* WORK INSTRUCTIONS: Repeat everything from the first line of the listing below through the line that contains "# ground level", exactly. Leave out pictures.

* DATA PROVIDED:

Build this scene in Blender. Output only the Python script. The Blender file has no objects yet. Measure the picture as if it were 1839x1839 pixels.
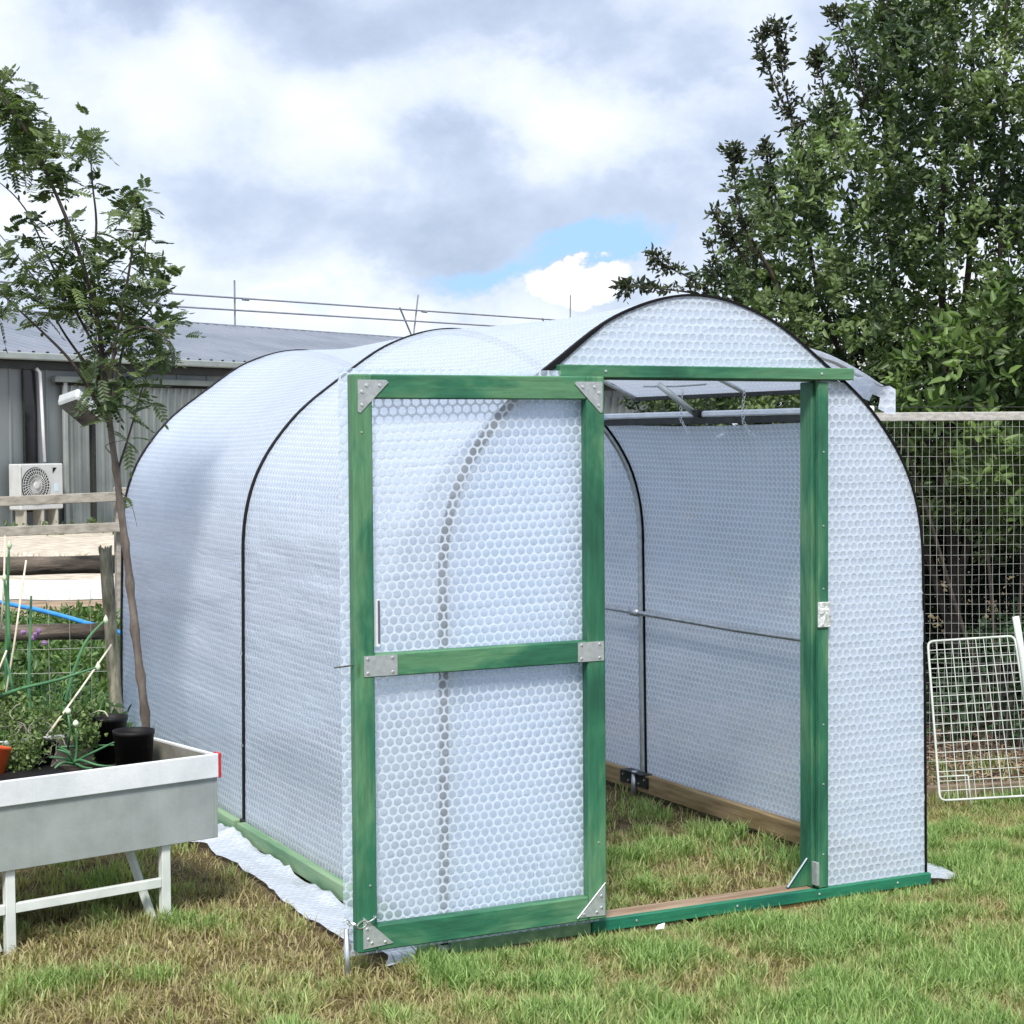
import bpy, bmesh, math, random
import numpy as np
from mathutils import Vector, Matrix, noise as mnoise
random.seed(7); RNG = np.random.default_rng(7)
S = bpy.context.scene; COL = S.collection
R_ = math.radians
# ------------------------------------------------------------------ camera
CP = np.array([-2.46012166, -5.43395954, 1.67694781])
FW = np.array([0.44736196, 0.89343457, -0.04052087]); FW /= np.linalg.norm(FW)
RT = np.array([0.89402434, -0.44796651, -0.0068184]); RT /= np.linalg.norm(RT)
UP = np.cross(RT, FW); FPX = 3254.58
cam_d = bpy.data.cameras.new('camera'); cam = bpy.data.objects.new('camera', cam_d); COL.objects.link(cam)
cam_d.sensor_width = 36; cam_d.lens = FPX / 1839 * 36; cam_d.clip_end = 2000; cam_d.clip_start = .05
M = Matrix(((RT[0], UP[0], -FW[0], CP[0]), (RT[1], UP[1], -FW[1], CP[1]), (RT[2], UP[2], -FW[2], CP[2]), (0, 0, 0, 1)))
cam.matrix_world = M; S.camera = cam

def ray(px, py): return FW + RT * (px - 919.5) / FPX - UP * (py - 919.5) / FPX
def at(px, py, d): return Vector(CP + ray(px, py) * d)           # a point d metres in front of the lens
def atz(px, py, z=-.05):
    r = ray(px, py); return Vector(CP + r * (z - CP[2]) / r[2])
def atx(px, py, x):
    r = ray(px, py); return Vector(CP + r * (x - CP[0]) / r[0])
def aty(px, py, y):
    r = ray(px, py); return Vector(CP + r * (y - CP[1]) / r[1])
G = -.05                                                          # ground level

# ------------------------------------------------------------------ node helpers
def mat(name):
    m = bpy.data.materials.new(name); m.use_nodes = True; nt = m.node_tree
    for n in list(nt.nodes):
        if n.type != 'OUTPUT_MATERIAL': nt.nodes.remove(n)
    return m, nt, [n for n in nt.nodes if n.type == 'OUTPUT_MATERIAL'][0]
def N(nt, t, **kw):
    n = nt.nodes.new(t)
    for k, v in kw.items():
        if k.startswith('i_'):
            k = k[2:]
            key = int(k) if k.isdigit() else k.replace('_', ' ')
            n.inputs[key].default_value = v
        else: setattr(n, k, v)
    return n
def L(nt, a, b): nt.links.new(a, b)
def ramp(nt, src, stops, interp='LINEAR'):
    r = N(nt, 'ShaderNodeValToRGB'); r.color_ramp.interpolation = interp
    el = r.color_ramp.elements
    while len(el) < len(stops): el.new(.5)
    for e, (p, c) in zip(el, stops):
        e.position = p; e.color = (c[0], c[1], c[2], 1) if not isinstance(c, (int, float)) else (c, c, c, 1)
    if src is not None: L(nt, src, r.inputs[0])
    return r
def noise(nt, vec, scale, detail=5, rough=.55, dist=0):
    n = N(nt, 'ShaderNodeTexNoise'); n.inputs['Scale'].default_value = scale; n.inputs['Detail'].default_value = detail
    n.inputs['Roughness'].default_value = rough; n.inputs['Distortion'].default_value = dist
    if vec is not None: L(nt, vec, n.inputs['Vector'])
    return n
def mapped(nt, src, scale=(1, 1, 1), rot=(0, 0, 0)):
    m = N(nt, 'ShaderNodeMapping'); m.inputs['Scale'].default_value = scale; m.inputs['Rotation'].default_value = rot
    L(nt, src, m.inputs['Vector']); return m.outputs[0]
def mixc(nt, f, a, b, mode='MIX'):
    m = N(nt, 'ShaderNodeMix', data_type='RGBA', blend_type=mode)
    for sock, v in ((m.inputs[0], f), (m.inputs[6], a), (m.inputs[7], b)):
        if hasattr(v, 'links') or isinstance(v, bpy.types.NodeSocket): L(nt, v, sock)
        elif isinstance(v, (int, float)): sock.default_value = v
        else: sock.default_value = (v[0], v[1], v[2], 1)
    return m.outputs[2]
def mth(nt, op, a, b=None, c=None, clamp=False):
    m = N(nt, 'ShaderNodeMath', operation=op); m.use_clamp = clamp
    for i, v in enumerate((a, b, c)):
        if v is None: continue
        if isinstance(v, bpy.types.NodeSocket): L(nt, v, m.inputs[i])
        else: m.inputs[i].default_value = v
    return m.outputs[0]
def bump(nt, h, dist, strength=1):
    b = N(nt, 'ShaderNodeBump'); b.inputs['Distance'].default_value = dist; b.inputs['Strength'].default_value = strength
    L(nt, h, b.inputs['Height']); return b.outputs[0]

def simple(name, c1, c2=None, scale=8, rough=.6, metal=0, stretch=(1, 1, 1), bd=0, bscale=None, spec=.5, detail=6, lo=.35, hi=.65):
    m, nt, out = mat(name)
    p = N(nt, 'ShaderNodeBsdfPrincipled'); p.inputs['Roughness'].default_value = rough; p.inputs['Metallic'].default_value = metal
    p.inputs['Specular IOR Level'].default_value = spec
    tc = N(nt, 'ShaderNodeTexCoord'); v = mapped(nt, tc.outputs['Object'], stretch)
    n = noise(nt, v, scale, detail)
    r = ramp(nt, n.outputs['Fac'], [(lo, c1), (hi, c2 or c1)])
    L(nt, r.outputs[0], p.inputs['Base Color'])
    if bd:
        n2 = noise(nt, v, bscale or scale * 3, 6, .65); L(nt, bump(nt, n2.outputs['Fac'], bd), p.inputs['Normal'])
    L(nt, p.outputs[0], out.inputs[0]); return m

def green_wood(name, stretch, tint=0.0):
    m, nt, out = mat(name)
    p = N(nt, 'ShaderNodeBsdfPrincipled'); p.inputs['Roughness'].default_value = .55
    p.inputs['Specular IOR Level'].default_value = .35
    tc = N(nt, 'ShaderNodeTexCoord'); v = mapped(nt, tc.outputs['Object'], stretch)
    blot = noise(nt, mapped(nt, tc.outputs['Object'], tuple(.30 * a if a > 4 else 1.1 * a for a in stretch)), 1.0, 4, .6, .6)
    grain = noise(nt, v, 4.0, 8, .65, .3)
    a = (.028, .145, .080) if tint < .5 else (.010, .135, .085)
    b = (.090, .225, .118) if tint < .5 else (.02, .17, .095)
    c = ramp(nt, blot.outputs['Fac'], [(.32, (a[0] * .6, a[1] * .65, a[2] * .7)), (.46, a), (.58, b)])
    g = ramp(nt, grain.outputs['Fac'], [(.3, .72), (.6, 1.06)])
    col = mixc(nt, 1.0, c.outputs[0], g.outputs[0], 'MULTIPLY')
    # knots
    vo = N(nt, 'ShaderNodeTexVoronoi'); vo.inputs['Scale'].default_value = 1.0
    L(nt, mapped(nt, tc.outputs['Object'], tuple(.55 * a if a > 4 else 1.6 * a for a in stretch)), vo.inputs['Vector'])
    k = ramp(nt, vo.outputs['Distance'], [(.035, 0.0), (.085, 1.0)])
    col = mixc(nt, k.outputs[0], (.05, .10, .045), col)
    L(nt, col, p.inputs['Base Color']); L(nt, bump(nt, grain.outputs['Fac'], .0015), p.inputs['Normal'])
    L(nt, p.outputs[0], out.inputs[0]); return m

def film_mat(name, pitch=.0345, disc_t=.30, net_t=.02, tint=(.79, .885, 1.0), fac_trans=.42, dk=.91, rough=.28, dome=.42):
    """bubble greenhouse film: a hexagonal field of clear bubbles on a cloudy backing, UVs in metres"""
    m, nt, out = mat(name)
    uv = N(nt, 'ShaderNodeUVMap')
    sc = N(nt, 'ShaderNodeVectorMath', operation='SCALE'); L(nt, uv.outputs[0], sc.inputs[0]); sc.inputs[3].default_value = 1 / pitch
    ds = []
    for off in ((0, 0, 0), (.5, .8660254, 0)):
        ad = N(nt, 'ShaderNodeVectorMath', operation='ADD'); L(nt, sc.outputs[0], ad.inputs[0]); ad.inputs[1].default_value = off
        w = N(nt, 'ShaderNodeVectorMath', operation='WRAP'); L(nt, ad.outputs[0], w.inputs[0])
        w.inputs[1].default_value = (.5, .8660254, 1); w.inputs[2].default_value = (-.5, -.8660254, -1)
        ln = N(nt, 'ShaderNodeVectorMath', operation='LENGTH'); L(nt, w.outputs[0], ln.inputs[0]); ds.append(ln.outputs['Value'])
    d = mth(nt, 'MINIMUM', ds[0], ds[1])
    wob = noise(nt, uv.outputs[0], 30, 3)
    d = mth(nt, 'ADD', d, mth(nt, 'MULTIPLY', mth(nt, 'SUBTRACT', wob.outputs['Fac'], .5), .10))
    disc = ramp(nt, d, [(.37, 1.0), (.45, 0.0)])
    rim = ramp(nt, d, [(0.0, 1.0), (.20, .90), (.34, .60), (.44, .12), (.50, .0)])
    cloud = noise(nt, uv.outputs[0], 3.5, 5, .6)
    cl = ramp(nt, cloud.outputs['Fac'], [(.3, .7), (.7, 1.15)])
    t = mth(nt, 'ADD', mth(nt, 'MULTIPLY', mth(nt, 'MULTIPLY', disc.outputs[0], disc_t - net_t), cl.outputs[0]), net_t)
    fine = noise(nt, uv.outputs[0], 9, 6, .7, 1.5)
    cre = noise(nt, mapped(nt, uv.outputs[0], (1.6, 11, 1)), 1.0, 7, .62, .8)
    fine_h = mth(nt, 'ADD', fine.outputs['Fac'], mth(nt, 'MULTIPLY', cre.outputs['Fac'], 1.6))
    ht = mth(nt, 'ADD', mth(nt, 'MULTIPLY', rim.outputs[0], dome), mth(nt, 'MULTIPLY', fine_h, 1.0))
    nrm = bump(nt, ht, .006, .7)
    bc = mixc(nt, disc.outputs[0], tint, tuple(v * k for v, k in zip(tint, (dk, dk + .02, dk + .05))))
    p = N(nt, 'ShaderNodeBsdfPrincipled'); p.inputs['Base Color'].default_value = (*tint, 1); p.inputs['Roughness'].default_value = rough
    p.inputs['Specular IOR Level'].default_value = .6; L(nt, nrm, p.inputs['Normal']); L(nt, bc, p.inputs['Base Color'])
    tr = N(nt, 'ShaderNodeBsdfTranslucent'); L(nt, bc, tr.inputs[0]); L(nt, nrm, tr.inputs[1])
    mx = N(nt, 'ShaderNodeMixShader'); mx.inputs[0].default_value = fac_trans; L(nt, p.outputs[0], mx.inputs[1]); L(nt, tr.outputs[0], mx.inputs[2])
    tp = N(nt, 'ShaderNodeBsdfTransparent'); tp.inputs[0].default_value = (.93, .96, 1, 1)
    mo = N(nt, 'ShaderNodeMixShader'); L(nt, t, mo.inputs[0]); L(nt, mx.outputs[0], mo.inputs[1]); L(nt, tp.outputs[0], mo.inputs[2])
    L(nt, mo.outputs[0], out.inputs[0]); return m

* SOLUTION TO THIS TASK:
Build this scene in Blender. Output only the Python script. The Blender file has no objects yet. Measure the picture as if it were 1839x1839 pixels.
import bpy, bmesh, math, random
import numpy as np
from mathutils import Vector, Matrix, noise as mnoise
random.seed(7); RNG = np.random.default_rng(7)
S = bpy.context.scene; COL = S.collection
R_ = math.radians
# ------------------------------------------------------------------ camera
CP = np.array([-2.46012166, -5.43395954, 1.67694781])
FW = np.array([0.44736196, 0.89343457, -0.04052087]); FW /= np.linalg.norm(FW)
RT = np.array([0.89402434, -0.44796651, -0.0068184]); RT /= np.linalg.norm(RT)
UP = np.cross(RT, FW); FPX = 3254.58
cam_d = bpy.data.cameras.new('camera'); cam = bpy.data.objects.new('camera', cam_d); COL.objects.link(cam)
cam_d.sensor_width = 36; cam_d.lens = FPX / 1839 * 36; cam_d.clip_end = 2000; cam_d.clip_start = .05
M = Matrix(((RT[0], UP[0], -FW[0], CP[0]), (RT[1], UP[1], -FW[1], CP[1]), (RT[2], UP[2], -FW[2], CP[2]), (0, 0, 0, 1)))
cam.matrix_world = M; S.camera = cam

def ray(px, py): return FW + RT * (px - 919.5) / FPX - UP * (py - 919.5) / FPX
def at(px, py, d): return Vector(CP + ray(px, py) * d)           # a point d metres in front of the lens
def atz(px, py, z=-.05):
    r = ray(px, py); return Vector(CP + r * (z - CP[2]) / r[2])
def atx(px, py, x):
    r = ray(px, py); return Vector(CP + r * (x - CP[0]) / r[0])
def aty(px, py, y):
    r = ray(px, py); return Vector(CP + r * (y - CP[1]) / r[1])
G = -.05                                                          # ground level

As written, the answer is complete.